• **Material**
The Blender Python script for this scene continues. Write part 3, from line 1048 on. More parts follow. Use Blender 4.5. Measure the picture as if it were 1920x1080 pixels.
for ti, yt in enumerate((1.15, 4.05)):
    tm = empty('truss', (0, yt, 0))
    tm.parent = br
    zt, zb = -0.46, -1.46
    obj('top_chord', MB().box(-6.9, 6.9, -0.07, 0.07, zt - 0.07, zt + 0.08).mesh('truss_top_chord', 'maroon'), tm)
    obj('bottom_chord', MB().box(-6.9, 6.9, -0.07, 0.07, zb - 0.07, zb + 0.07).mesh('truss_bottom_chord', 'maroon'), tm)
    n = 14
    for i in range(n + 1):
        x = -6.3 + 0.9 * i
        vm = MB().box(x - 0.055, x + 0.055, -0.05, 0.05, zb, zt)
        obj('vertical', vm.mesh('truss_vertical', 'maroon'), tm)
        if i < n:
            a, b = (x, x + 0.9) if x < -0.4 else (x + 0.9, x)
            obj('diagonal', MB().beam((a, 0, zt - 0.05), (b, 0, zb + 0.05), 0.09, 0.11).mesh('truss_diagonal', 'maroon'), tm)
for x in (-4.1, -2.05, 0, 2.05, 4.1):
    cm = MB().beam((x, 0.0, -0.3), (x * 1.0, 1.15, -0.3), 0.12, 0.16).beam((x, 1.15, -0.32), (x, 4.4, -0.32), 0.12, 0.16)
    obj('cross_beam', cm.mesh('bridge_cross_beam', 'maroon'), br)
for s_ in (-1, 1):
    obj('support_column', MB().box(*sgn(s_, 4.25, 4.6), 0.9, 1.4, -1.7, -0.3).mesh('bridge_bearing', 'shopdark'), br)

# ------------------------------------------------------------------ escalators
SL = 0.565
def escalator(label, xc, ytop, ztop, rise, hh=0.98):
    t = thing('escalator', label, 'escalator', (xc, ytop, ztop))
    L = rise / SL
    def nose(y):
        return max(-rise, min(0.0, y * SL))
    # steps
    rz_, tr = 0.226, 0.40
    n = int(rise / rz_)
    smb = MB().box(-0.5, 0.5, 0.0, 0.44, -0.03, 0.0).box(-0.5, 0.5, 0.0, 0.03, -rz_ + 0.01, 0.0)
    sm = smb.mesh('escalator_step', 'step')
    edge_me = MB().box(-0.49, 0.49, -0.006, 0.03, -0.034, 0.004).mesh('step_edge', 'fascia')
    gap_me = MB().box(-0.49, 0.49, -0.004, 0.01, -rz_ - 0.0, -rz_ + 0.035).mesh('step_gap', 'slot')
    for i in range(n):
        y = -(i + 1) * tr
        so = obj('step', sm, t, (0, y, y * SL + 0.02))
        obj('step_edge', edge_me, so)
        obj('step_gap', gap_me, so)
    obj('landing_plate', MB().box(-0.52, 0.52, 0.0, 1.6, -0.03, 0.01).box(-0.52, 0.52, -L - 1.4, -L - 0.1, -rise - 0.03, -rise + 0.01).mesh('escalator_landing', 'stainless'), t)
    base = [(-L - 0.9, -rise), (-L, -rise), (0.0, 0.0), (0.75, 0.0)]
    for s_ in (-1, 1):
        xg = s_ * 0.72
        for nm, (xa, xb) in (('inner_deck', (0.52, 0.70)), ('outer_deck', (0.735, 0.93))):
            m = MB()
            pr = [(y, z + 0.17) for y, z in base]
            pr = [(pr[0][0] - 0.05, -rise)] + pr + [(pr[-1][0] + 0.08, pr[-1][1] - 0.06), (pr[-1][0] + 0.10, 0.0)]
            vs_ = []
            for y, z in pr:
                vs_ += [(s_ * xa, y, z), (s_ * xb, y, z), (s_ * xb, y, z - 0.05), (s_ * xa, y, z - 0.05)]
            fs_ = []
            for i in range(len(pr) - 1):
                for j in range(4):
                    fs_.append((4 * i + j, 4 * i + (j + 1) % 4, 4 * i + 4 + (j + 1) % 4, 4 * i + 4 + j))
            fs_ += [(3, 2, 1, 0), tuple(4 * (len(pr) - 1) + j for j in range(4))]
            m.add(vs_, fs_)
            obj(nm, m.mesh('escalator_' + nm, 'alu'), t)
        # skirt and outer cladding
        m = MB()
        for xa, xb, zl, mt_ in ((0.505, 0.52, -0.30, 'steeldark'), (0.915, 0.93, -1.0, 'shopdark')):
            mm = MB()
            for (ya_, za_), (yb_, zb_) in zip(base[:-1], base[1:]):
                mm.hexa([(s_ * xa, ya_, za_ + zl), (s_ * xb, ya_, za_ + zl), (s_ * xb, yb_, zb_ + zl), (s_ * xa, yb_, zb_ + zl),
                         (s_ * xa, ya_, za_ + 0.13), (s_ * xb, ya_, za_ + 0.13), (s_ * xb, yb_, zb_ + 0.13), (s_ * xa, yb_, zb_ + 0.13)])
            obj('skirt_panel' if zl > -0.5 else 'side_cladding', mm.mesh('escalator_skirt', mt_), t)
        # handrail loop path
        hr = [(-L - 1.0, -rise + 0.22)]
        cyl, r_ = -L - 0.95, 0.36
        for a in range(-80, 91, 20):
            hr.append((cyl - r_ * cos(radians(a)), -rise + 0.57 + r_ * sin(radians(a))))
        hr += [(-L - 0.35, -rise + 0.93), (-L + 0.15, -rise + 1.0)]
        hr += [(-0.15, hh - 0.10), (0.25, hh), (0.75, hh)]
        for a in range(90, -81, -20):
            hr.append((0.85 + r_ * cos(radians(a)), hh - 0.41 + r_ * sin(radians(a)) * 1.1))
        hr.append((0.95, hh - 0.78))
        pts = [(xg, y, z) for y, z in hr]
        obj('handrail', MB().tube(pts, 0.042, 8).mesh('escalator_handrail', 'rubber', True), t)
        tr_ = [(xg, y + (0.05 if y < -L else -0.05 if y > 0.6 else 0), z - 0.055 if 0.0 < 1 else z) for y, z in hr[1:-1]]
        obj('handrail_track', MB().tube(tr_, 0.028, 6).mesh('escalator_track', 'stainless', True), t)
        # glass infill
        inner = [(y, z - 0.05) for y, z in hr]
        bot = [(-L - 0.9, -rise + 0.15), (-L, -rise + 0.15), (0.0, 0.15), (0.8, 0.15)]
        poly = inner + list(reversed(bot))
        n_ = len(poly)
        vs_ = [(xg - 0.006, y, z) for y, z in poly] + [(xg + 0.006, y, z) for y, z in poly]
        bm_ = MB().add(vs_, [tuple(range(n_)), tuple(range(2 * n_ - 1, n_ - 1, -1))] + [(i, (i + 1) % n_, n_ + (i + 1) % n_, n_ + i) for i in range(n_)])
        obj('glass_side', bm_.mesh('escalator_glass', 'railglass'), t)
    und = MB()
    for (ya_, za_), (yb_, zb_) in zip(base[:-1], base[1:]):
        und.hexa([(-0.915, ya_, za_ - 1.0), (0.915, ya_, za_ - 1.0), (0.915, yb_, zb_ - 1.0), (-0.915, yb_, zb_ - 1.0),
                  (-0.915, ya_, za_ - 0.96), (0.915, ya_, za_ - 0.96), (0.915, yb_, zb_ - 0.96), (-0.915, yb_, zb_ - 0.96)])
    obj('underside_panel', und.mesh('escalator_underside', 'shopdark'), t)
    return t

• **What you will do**
Write out the full listing exactly as given.

• **Finished task**
The Blender Python script for this scene continues. Write part 3, from line 1048 on. More parts follow. Use Blender 4.5. Measure the picture as if it were 1920x1080 pixels.
for ti, yt in enumerate((1.15, 4.05)):
    tm = empty('truss', (0, yt, 0))
    tm.parent = br
    zt, zb = -0.46, -1.46
    obj('top_chord', MB().box(-6.9, 6.9, -0.07, 0.07, zt - 0.07, zt + 0.08).mesh('truss_top_chord', 'maroon'), tm)
    obj('bottom_chord', MB().box(-6.9, 6.9, -0.07, 0.07, zb - 0.07, zb + 0.07).mesh('truss_bottom_chord', 'maroon'), tm)
    n = 14
    for i in range(n + 1):
        x = -6.3 + 0.9 * i
        vm = MB().box(x - 0.055, x + 0.055, -0.05, 0.05, zb, zt)
        obj('vertical', vm.mesh('truss_vertical', 'maroon'), tm)
        if i < n:
            a, b = (x, x + 0.9) if x < -0.4 else (x + 0.9, x)
            obj('diagonal', MB().beam((a, 0, zt - 0.05), (b, 0, zb + 0.05), 0.09, 0.11).mesh('truss_diagonal', 'maroon'), tm)
for x in (-4.1, -2.05, 0, 2.05, 4.1):
    cm = MB().beam((x, 0.0, -0.3), (x * 1.0, 1.15, -0.3), 0.12, 0.16).beam((x, 1.15, -0.32), (x, 4.4, -0.32), 0.12, 0.16)
    obj('cross_beam', cm.mesh('bridge_cross_beam', 'maroon'), br)
for s_ in (-1, 1):
    obj('support_column', MB().box(*sgn(s_, 4.25, 4.6), 0.9, 1.4, -1.7, -0.3).mesh('bridge_bearing', 'shopdark'), br)

# ------------------------------------------------------------------ escalators
SL = 0.565
def escalator(label, xc, ytop, ztop, rise, hh=0.98):
    t = thing('escalator', label, 'escalator', (xc, ytop, ztop))
    L = rise / SL
    def nose(y):
        return max(-rise, min(0.0, y * SL))
    # steps
    rz_, tr = 0.226, 0.40
    n = int(rise / rz_)
    smb = MB().box(-0.5, 0.5, 0.0, 0.44, -0.03, 0.0).box(-0.5, 0.5, 0.0, 0.03, -rz_ + 0.01, 0.0)
    sm = smb.mesh('escalator_step', 'step')
    edge_me = MB().box(-0.49, 0.49, -0.006, 0.03, -0.034, 0.004).mesh('step_edge', 'fascia')
    gap_me = MB().box(-0.49, 0.49, -0.004, 0.01, -rz_ - 0.0, -rz_ + 0.035).mesh('step_gap', 'slot')
    for i in range(n):
        y = -(i + 1) * tr
        so = obj('step', sm, t, (0, y, y * SL + 0.02))
        obj('step_edge', edge_me, so)
        obj('step_gap', gap_me, so)
    obj('landing_plate', MB().box(-0.52, 0.52, 0.0, 1.6, -0.03, 0.01).box(-0.52, 0.52, -L - 1.4, -L - 0.1, -rise - 0.03, -rise + 0.01).mesh('escalator_landing', 'stainless'), t)
    base = [(-L - 0.9, -rise), (-L, -rise), (0.0, 0.0), (0.75, 0.0)]
    for s_ in (-1, 1):
        xg = s_ * 0.72
        for nm, (xa, xb) in (('inner_deck', (0.52, 0.70)), ('outer_deck', (0.735, 0.93))):
            m = MB()
            pr = [(y, z + 0.17) for y, z in base]
            pr = [(pr[0][0] - 0.05, -rise)] + pr + [(pr[-1][0] + 0.08, pr[-1][1] - 0.06), (pr[-1][0] + 0.10, 0.0)]
            vs_ = []
            for y, z in pr:
                vs_ += [(s_ * xa, y, z), (s_ * xb, y, z), (s_ * xb, y, z - 0.05), (s_ * xa, y, z - 0.05)]
            fs_ = []
            for i in range(len(pr) - 1):
                for j in range(4):
                    fs_.append((4 * i + j, 4 * i + (j + 1) % 4, 4 * i + 4 + (j + 1) % 4, 4 * i + 4 + j))
            fs_ += [(3, 2, 1, 0), tuple(4 * (len(pr) - 1) + j for j in range(4))]
            m.add(vs_, fs_)
            obj(nm, m.mesh('escalator_' + nm, 'alu'), t)
        # skirt and outer cladding
        m = MB()
        for xa, xb, zl, mt_ in ((0.505, 0.52, -0.30, 'steeldark'), (0.915, 0.93, -1.0, 'shopdark')):
            mm = MB()
            for (ya_, za_), (yb_, zb_) in zip(base[:-1], base[1:]):
                mm.hexa([(s_ * xa, ya_, za_ + zl), (s_ * xb, ya_, za_ + zl), (s_ * xb, yb_, zb_ + zl), (s_ * xa, yb_, zb_ + zl),
                         (s_ * xa, ya_, za_ + 0.13), (s_ * xb, ya_, za_ + 0.13), (s_ * xb, yb_, zb_ + 0.13), (s_ * xa, yb_, zb_ + 0.13)])
            obj('skirt_panel' if zl > -0.5 else 'side_cladding', mm.mesh('escalator_skirt', mt_), t)
        # handrail loop path
        hr = [(-L - 1.0, -rise + 0.22)]
        cyl, r_ = -L - 0.95, 0.36
        for a in range(-80, 91, 20):
            hr.append((cyl - r_ * cos(radians(a)), -rise + 0.57 + r_ * sin(radians(a))))
        hr += [(-L - 0.35, -rise + 0.93), (-L + 0.15, -rise + 1.0)]
        hr += [(-0.15, hh - 0.10), (0.25, hh), (0.75, hh)]
        for a in range(90, -81, -20):
            hr.append((0.85 + r_ * cos(radians(a)), hh - 0.41 + r_ * sin(radians(a)) * 1.1))
        hr.append((0.95, hh - 0.78))
        pts = [(xg, y, z) for y, z in hr]
        obj('handrail', MB().tube(pts, 0.042, 8).mesh('escalator_handrail', 'rubber', True), t)
        tr_ = [(xg, y + (0.05 if y < -L else -0.05 if y > 0.6 else 0), z - 0.055 if 0.0 < 1 else z) for y, z in hr[1:-1]]
        obj('handrail_track', MB().tube(tr_, 0.028, 6).mesh('escalator_track', 'stainless', True), t)
        # glass infill
        inner = [(y, z - 0.05) for y, z in hr]
        bot = [(-L - 0.9, -rise + 0.15), (-L, -rise + 0.15), (0.0, 0.15), (0.8, 0.15)]
        poly = inner + list(reversed(bot))
        n_ = len(poly)
        vs_ = [(xg - 0.006, y, z) for y, z in poly] + [(xg + 0.006, y, z) for y, z in poly]
        bm_ = MB().add(vs_, [tuple(range(n_)), tuple(range(2 * n_ - 1, n_ - 1, -1))] + [(i, (i + 1) % n_, n_ + (i + 1) % n_, n_ + i) for i in range(n_)])
        obj('glass_side', bm_.mesh('escalator_glass', 'railglass'), t)
    und = MB()
    for (ya_, za_), (yb_, zb_) in zip(base[:-1], base[1:]):
        und.hexa([(-0.915, ya_, za_ - 1.0), (0.915, ya_, za_ - 1.0), (0.915, yb_, zb_ - 1.0), (-0.915, yb_, zb_ - 1.0),
                  (-0.915, ya_, za_ - 0.96), (0.915, ya_, za_ - 0.96), (0.915, yb_, zb_ - 0.96), (-0.915, yb_, zb_ - 0.96)])
    obj('underside_panel', und.mesh('escalator_underside', 'shopdark'), t)
    return t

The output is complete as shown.